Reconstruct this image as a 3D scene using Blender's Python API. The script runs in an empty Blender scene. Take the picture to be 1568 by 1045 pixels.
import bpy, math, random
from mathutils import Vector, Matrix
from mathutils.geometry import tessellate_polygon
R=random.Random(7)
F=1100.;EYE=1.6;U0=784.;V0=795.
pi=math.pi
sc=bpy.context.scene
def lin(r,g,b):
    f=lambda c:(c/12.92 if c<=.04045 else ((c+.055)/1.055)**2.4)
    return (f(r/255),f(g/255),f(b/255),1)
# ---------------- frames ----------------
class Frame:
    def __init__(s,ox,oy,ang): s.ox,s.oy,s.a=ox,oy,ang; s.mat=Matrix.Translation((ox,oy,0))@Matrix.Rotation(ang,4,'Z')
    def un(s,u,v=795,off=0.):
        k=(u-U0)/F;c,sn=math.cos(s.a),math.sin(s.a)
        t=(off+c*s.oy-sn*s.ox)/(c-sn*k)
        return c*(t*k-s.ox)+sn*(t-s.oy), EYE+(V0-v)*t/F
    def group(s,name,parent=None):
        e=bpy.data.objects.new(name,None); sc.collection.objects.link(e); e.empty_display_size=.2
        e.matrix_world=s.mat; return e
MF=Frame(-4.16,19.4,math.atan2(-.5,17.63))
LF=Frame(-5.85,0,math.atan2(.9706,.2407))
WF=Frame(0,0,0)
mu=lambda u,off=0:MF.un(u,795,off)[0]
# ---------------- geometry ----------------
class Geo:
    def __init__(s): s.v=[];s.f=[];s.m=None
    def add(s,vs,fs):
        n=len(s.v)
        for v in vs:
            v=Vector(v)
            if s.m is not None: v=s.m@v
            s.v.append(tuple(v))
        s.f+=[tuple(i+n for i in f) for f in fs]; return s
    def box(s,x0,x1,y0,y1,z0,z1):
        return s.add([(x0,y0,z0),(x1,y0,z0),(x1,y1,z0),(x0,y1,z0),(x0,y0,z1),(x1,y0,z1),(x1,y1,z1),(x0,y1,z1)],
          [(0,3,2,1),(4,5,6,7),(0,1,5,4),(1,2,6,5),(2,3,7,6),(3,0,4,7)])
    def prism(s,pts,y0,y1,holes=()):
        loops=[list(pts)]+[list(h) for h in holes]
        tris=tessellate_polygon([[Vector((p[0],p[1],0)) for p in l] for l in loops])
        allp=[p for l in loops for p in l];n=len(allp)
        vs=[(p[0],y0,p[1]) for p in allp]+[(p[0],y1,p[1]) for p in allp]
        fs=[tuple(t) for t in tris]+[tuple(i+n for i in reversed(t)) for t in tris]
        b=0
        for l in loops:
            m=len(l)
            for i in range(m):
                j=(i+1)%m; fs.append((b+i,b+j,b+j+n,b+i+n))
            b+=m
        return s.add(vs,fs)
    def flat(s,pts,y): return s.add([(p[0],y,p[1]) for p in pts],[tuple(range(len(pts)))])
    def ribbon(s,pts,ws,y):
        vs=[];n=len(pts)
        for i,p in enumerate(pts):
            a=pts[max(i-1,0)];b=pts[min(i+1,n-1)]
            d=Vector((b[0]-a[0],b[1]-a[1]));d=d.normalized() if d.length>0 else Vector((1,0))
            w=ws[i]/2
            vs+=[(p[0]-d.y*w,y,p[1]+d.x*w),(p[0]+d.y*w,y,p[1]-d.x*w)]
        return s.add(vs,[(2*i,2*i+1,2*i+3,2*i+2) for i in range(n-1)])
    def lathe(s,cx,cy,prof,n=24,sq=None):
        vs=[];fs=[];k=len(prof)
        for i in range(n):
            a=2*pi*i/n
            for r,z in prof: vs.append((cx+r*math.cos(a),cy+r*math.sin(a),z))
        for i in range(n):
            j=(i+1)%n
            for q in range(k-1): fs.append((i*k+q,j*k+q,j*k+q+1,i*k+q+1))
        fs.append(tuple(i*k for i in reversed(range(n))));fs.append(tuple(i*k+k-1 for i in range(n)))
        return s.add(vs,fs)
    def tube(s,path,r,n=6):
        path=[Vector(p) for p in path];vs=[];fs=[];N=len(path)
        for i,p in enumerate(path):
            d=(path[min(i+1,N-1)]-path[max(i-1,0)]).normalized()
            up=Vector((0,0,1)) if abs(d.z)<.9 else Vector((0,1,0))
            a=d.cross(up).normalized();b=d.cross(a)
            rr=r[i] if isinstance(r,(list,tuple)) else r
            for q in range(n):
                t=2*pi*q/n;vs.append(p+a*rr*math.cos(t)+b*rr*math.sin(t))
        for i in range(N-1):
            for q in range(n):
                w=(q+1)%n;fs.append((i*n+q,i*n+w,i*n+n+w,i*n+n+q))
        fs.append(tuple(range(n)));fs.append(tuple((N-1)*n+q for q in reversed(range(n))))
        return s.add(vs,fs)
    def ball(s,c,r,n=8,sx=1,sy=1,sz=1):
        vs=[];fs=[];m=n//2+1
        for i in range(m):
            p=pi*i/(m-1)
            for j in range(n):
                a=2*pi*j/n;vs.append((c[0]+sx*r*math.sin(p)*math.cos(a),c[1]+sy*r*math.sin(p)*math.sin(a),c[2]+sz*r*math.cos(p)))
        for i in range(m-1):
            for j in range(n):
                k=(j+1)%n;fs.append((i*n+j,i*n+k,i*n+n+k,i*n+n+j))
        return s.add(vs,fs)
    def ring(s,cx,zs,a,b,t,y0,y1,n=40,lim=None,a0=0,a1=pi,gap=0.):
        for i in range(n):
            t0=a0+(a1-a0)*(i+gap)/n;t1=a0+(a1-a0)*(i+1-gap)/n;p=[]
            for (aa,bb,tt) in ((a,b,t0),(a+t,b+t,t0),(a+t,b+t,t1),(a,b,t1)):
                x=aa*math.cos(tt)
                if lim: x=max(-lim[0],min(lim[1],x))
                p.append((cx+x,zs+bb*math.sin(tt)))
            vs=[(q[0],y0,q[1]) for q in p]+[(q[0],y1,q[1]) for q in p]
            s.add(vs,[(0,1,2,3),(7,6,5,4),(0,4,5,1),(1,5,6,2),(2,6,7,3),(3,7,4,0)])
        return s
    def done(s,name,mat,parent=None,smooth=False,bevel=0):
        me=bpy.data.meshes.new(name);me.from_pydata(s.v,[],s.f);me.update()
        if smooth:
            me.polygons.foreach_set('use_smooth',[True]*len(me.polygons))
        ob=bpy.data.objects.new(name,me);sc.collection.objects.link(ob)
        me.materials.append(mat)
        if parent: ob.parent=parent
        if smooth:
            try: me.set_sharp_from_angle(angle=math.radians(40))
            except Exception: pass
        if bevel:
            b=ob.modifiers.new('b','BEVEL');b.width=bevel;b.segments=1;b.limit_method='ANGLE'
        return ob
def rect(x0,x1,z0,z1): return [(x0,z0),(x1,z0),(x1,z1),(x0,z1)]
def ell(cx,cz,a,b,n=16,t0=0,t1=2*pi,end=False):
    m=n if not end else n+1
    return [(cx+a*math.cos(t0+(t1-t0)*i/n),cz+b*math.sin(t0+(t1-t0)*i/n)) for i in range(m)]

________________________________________

> _WHAT THE EXERCISE ASKS_: Work out the count of lines containing the word "scene", then write only that count.

> _RESPONSE_: 2